Primary Outcomes (end points)
Our main outcomes for the flyer, meeting, and diffusion arms require a combination of follow-up surveys and administrative take-up data, which is publicly available on a government portal at the village level.
In the flyer and meeting arms, we focus on enrollment and take-up of the program and impacts on agricultural production decisions, consumption, and risk sharing behavior. In the diffusion arm, we focus on the spread of information about the scheme and subsequent enrollment throughout the village social network both during the current and future agricultural seasons.
We hypothesize that overall insurance take-up will be affected by ease of enrollment (e.g., distance to the government office), prior exposure to natural disasters, prior exposure to the policy (by caste), the occupational mix of the village (e.g., fishing vs. agriculture, land distribution across households), and eligibility status of households (e.g., loanees vs. sharecroppers vs. non-loanee landholders). At the household level, we are also collecting information on caste and land-holdings. We also hypothesize that take-up will vary by village network characteristics and, in the diffusion experiment, the treatment assignment of other nodes.
We anticipate having natural variation in weather outcomes across our sample, which will permit us to study whether insurance payouts help households mitigate negative shocks and the extent to which weather and payout realizations impact take-up in subsequent years.

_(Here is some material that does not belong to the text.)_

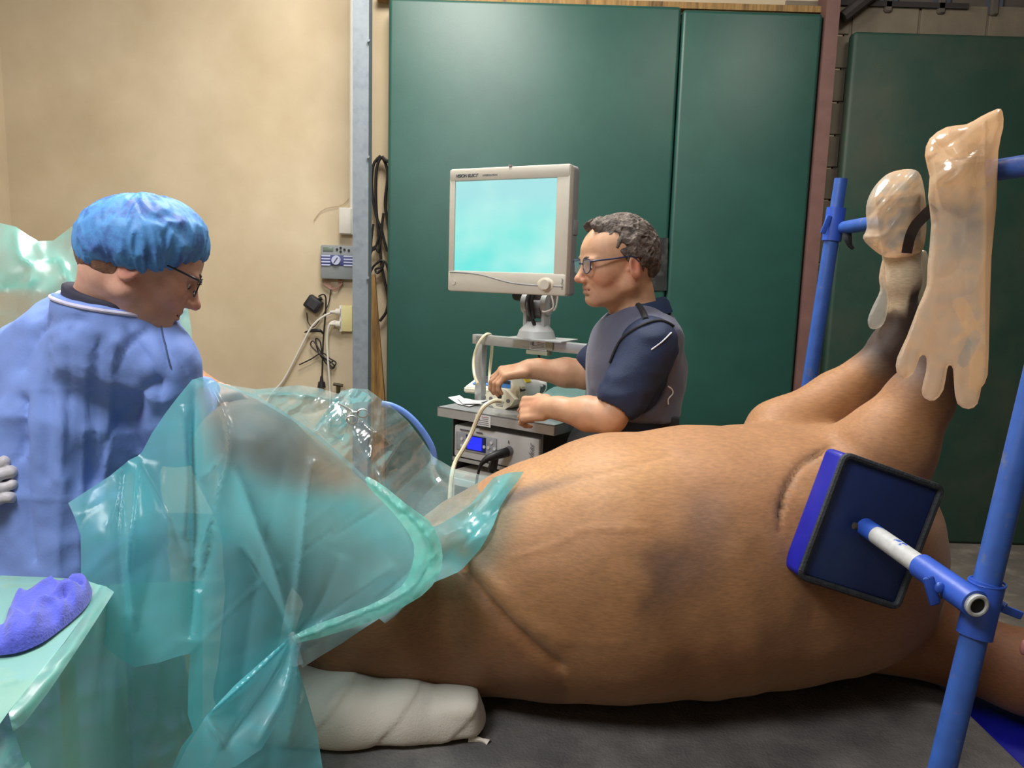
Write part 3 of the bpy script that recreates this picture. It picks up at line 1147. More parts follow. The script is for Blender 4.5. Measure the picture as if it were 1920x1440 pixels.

Floods may also vary in their incidence across the village.
We plan to collect data at several points in time. First, we will conduct a short follow-up survey in the weeks following the enrollment deadline to measure take-up, beliefs about the policy, and social network information.
We will return to respondents following the harvest of the Kharif crop to measure farm inputs and yields along with detailed information on social networks and transfers between households. We will return to households again following planting in summer 2025 to measure agricultural and labor allocation decisions for the subsequent season along with insurance take-up.
In the willingness-to-pay experiment, we focus on demand for the transportation to the government office as the main outcome. In addition to the dimensions of potential heterogeneity mentioned above, we will additionally have information on respondents’ beliefs about the quality of the program, access to other transportation options, and network composition, which may each affect demand for take-up and demand for privacy.